Cape Town – Poverty and unemployment are two sides of the same coin and people will only escape the poverty trap if they find work and become productive, said statistician general Pali Lehohla on Monday.
He presented South Africa’s unemployment figures for the second quarter of 2017 in Pretoria, which showed that the jobless rate in the country has remained sticky at 27.7% - the highest level since September 2003.
Employment over the period declined by 113 000 to about 16.1 million people, but because the number of job seekers also declined by 37 000 the rate of unemployment stayed the same.

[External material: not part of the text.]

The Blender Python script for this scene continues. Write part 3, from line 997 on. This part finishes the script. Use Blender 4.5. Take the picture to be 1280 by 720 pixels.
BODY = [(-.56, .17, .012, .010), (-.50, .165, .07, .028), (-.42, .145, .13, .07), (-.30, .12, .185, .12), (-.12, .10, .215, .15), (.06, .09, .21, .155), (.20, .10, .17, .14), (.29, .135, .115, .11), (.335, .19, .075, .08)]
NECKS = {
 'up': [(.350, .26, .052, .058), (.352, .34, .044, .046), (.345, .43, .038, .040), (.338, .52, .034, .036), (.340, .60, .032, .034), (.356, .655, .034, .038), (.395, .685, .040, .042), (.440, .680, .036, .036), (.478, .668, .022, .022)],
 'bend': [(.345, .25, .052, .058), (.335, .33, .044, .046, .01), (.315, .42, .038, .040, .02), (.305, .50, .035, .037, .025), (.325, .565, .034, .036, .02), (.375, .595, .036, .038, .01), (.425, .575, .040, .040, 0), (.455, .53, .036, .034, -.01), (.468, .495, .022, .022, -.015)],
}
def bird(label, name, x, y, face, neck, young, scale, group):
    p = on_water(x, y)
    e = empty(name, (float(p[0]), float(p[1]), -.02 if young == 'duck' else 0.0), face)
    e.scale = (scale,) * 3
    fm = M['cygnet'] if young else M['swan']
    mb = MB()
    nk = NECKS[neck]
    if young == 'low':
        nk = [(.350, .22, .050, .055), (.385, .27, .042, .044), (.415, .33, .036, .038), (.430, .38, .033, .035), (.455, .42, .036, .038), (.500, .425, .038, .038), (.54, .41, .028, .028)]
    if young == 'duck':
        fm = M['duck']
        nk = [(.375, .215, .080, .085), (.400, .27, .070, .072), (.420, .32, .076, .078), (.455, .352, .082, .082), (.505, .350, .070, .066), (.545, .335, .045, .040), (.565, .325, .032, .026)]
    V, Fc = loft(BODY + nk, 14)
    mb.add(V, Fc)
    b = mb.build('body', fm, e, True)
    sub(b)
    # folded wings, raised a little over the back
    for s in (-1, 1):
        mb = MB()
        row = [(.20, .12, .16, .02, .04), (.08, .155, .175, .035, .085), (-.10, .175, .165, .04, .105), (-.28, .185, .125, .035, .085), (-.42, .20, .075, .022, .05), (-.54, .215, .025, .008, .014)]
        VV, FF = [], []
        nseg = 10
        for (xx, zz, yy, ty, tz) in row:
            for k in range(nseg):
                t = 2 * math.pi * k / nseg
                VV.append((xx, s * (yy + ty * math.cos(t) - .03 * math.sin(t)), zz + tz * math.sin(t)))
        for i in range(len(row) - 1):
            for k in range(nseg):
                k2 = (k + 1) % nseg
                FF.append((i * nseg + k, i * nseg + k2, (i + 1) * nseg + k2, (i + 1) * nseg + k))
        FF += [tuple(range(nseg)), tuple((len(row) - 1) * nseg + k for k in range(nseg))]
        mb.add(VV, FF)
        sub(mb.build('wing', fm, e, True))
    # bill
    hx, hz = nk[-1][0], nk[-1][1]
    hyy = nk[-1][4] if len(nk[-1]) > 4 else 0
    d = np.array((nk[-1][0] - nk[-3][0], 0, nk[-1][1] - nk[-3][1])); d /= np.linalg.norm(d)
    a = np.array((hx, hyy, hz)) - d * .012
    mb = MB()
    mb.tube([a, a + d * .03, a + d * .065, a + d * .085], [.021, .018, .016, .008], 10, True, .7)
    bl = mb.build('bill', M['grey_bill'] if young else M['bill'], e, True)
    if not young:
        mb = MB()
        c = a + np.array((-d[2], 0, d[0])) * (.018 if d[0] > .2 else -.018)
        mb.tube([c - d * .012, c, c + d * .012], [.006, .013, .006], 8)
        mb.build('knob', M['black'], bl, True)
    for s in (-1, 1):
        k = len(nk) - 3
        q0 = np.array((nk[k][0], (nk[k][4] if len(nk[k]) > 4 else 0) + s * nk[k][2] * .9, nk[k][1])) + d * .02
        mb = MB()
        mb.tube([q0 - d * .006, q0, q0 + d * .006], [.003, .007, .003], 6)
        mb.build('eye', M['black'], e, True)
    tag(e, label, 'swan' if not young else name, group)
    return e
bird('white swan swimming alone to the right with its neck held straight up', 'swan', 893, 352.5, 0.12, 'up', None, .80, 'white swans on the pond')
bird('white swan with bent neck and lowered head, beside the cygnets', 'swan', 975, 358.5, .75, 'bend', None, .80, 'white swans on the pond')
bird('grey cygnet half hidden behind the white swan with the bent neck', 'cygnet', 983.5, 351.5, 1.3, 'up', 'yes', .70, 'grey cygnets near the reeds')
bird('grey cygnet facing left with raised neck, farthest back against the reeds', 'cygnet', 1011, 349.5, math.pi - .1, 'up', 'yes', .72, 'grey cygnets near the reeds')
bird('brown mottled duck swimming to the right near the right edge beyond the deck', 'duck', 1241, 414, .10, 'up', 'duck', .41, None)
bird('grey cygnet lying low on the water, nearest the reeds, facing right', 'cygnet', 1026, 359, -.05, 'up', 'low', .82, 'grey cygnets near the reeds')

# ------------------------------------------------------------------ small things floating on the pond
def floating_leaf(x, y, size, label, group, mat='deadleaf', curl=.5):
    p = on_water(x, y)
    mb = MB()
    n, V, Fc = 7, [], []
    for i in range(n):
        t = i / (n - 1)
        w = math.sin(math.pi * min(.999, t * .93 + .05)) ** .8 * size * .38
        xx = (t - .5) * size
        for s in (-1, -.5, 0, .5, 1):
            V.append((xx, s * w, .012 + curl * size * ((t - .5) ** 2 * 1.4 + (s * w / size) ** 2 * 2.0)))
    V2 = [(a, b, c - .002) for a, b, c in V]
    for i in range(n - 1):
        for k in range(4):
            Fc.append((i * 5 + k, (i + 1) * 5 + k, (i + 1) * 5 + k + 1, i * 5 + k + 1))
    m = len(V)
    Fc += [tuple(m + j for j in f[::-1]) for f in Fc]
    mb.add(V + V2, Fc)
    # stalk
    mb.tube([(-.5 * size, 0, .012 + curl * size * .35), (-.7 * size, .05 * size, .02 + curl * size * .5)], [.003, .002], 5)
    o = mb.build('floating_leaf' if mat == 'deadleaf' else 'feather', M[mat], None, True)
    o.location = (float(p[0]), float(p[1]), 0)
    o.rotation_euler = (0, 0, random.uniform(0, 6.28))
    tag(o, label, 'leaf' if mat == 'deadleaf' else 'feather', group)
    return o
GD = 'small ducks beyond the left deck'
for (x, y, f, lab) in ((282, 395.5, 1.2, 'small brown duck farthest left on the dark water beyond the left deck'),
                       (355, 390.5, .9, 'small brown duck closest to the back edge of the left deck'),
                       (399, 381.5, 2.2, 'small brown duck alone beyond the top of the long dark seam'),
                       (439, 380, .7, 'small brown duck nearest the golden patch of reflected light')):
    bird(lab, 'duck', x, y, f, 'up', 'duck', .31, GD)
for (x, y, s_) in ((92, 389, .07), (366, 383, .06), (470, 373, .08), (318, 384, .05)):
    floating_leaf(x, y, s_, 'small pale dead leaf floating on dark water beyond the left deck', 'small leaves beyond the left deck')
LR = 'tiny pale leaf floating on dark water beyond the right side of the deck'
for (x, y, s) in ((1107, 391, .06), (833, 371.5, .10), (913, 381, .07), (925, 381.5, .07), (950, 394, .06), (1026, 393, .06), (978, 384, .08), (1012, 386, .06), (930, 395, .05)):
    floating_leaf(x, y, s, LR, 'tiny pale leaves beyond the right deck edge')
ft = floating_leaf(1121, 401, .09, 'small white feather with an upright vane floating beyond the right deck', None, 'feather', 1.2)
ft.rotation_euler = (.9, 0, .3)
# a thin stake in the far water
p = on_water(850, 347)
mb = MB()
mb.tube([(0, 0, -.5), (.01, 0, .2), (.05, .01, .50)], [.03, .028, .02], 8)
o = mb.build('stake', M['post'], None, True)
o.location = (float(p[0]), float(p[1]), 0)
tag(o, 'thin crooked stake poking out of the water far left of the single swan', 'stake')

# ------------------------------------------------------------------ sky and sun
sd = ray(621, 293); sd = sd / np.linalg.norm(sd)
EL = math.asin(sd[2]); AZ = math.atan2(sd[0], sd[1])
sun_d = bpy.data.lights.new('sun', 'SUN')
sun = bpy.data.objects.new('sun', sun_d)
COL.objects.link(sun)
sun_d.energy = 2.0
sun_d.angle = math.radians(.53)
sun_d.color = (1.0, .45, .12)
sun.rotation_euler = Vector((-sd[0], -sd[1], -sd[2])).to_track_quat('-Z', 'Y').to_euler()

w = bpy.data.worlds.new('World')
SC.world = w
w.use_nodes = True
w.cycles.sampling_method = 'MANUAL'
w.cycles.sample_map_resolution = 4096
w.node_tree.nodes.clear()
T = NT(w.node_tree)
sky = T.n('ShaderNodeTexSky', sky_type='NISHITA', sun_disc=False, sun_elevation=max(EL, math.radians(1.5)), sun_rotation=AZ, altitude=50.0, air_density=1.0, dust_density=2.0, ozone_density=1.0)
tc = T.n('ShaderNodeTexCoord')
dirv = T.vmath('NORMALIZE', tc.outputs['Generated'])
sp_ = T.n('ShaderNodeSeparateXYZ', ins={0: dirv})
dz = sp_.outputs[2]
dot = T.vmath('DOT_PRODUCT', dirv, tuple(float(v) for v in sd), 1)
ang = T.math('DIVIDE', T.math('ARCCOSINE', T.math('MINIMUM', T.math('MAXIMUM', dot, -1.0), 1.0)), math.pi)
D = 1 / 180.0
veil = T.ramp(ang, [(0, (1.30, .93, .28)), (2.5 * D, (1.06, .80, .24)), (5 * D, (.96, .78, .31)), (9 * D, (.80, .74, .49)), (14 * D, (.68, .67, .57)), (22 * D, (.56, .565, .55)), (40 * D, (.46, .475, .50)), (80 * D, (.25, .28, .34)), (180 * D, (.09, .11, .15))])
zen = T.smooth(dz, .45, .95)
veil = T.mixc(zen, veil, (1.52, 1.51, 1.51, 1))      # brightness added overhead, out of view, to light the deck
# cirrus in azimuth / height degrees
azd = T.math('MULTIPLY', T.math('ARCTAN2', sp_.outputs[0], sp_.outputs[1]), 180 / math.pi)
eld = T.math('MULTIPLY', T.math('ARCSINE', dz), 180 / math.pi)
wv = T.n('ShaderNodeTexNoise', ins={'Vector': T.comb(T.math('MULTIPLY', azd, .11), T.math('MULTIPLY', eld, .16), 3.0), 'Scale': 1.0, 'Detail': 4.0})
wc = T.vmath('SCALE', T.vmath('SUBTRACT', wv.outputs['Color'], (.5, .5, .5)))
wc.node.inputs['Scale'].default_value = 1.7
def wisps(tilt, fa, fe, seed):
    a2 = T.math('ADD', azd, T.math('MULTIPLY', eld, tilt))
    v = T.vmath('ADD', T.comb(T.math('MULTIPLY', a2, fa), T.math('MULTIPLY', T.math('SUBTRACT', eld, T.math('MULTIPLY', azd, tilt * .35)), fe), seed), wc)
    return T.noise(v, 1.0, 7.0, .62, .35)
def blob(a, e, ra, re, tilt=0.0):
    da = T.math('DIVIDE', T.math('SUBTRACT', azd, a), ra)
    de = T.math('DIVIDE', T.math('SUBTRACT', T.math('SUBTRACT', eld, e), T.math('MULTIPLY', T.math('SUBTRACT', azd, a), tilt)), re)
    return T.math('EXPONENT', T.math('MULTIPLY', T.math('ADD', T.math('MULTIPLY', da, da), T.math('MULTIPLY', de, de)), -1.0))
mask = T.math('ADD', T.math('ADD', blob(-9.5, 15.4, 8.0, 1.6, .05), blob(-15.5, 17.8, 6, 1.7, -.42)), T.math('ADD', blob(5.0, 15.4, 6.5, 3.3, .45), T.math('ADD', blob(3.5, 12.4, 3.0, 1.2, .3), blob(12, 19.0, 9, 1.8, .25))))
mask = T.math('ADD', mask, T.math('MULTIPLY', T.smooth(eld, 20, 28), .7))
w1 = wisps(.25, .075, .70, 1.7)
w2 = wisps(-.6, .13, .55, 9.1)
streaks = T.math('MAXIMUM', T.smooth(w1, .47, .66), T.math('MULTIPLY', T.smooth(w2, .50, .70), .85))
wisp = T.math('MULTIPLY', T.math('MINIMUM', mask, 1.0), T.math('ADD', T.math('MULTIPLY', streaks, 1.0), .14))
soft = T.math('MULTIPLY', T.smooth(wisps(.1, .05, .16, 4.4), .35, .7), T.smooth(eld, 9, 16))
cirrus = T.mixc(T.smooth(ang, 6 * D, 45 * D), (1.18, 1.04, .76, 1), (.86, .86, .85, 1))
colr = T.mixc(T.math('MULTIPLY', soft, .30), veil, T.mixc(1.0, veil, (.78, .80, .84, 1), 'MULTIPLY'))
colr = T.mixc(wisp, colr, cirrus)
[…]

Lehohla explained that the rate stays stagnant when the relationship between the employment numbers and the number of people looking for jobs stays the same, as is the case with the latest Quarterly Labour Force Survey.
The quarterly employment decline of 113 000 is attributed to six of South Africa’s ten economic sectors and the largest drops in employment were recorded in construction (-110 000) and agriculture (-40 000).
The mining industry shed 13 000 jobs in the second quarter of 2017 and the transport sector saw job losses of 11 000.
The largest employment gains were recorded in the finance sector, with 175 000 jobs and trade at 129 000 jobs.
The manufacturing sector showed employment growth of 88 000 jobs.
Lehohla said it’s an established fact that in a low to zero-growth economic environment, one can’t expect the economy to create employment. “But we can’t say what will happen in the future – we will have to see when we get there.”
South Africa entered a technical recession in June this year when the economy contracted for two consecutive quarters with negative growth of 0.7% during the first quarter of 2017 preceded by 0.3% negative growth in the fourth quarter of 2016.
Lehohla said South Africa’s poverty and unemployment figures are telling “the same story”.
Although the poverty numbers released at the end of May 2017 showed that the percentage of South African households with inadequate or severely inadequate access to food decreased from 23.9% in 2010 to 22.3% in 2016, poverty remains at a stubborn level.
“And poverty can’t be resolved by social grants,” he said, “but only when people are productive and working. We’re in a very precarious situation in South Africa. People will only be able to fend for themselves if they’re working.”
According to Statistics South Africa’s latest general household survey, the percentage of individuals that benefited from social grants consistently increased from 12.7% in 2003 to 29.7% in 2016.
More than one-third of individuals in Eastern Cape (40.8%), Limpopo (37.6%), Northern Cape (37.1%) and KwaZulu-Natal (36%) were grant beneficiaries, compared to 16.9% in Gauteng and 22% in the Western Cape.
The latest unemployment figures showed the largest quarterly increase in the unemployment rate was recorded in the Eastern Cape at 5.8 percentage points, followed by Mpumalanga at 3.5 percentage points.
The Western Cape and North West were the only provinces that saw declines in the unemployment rate.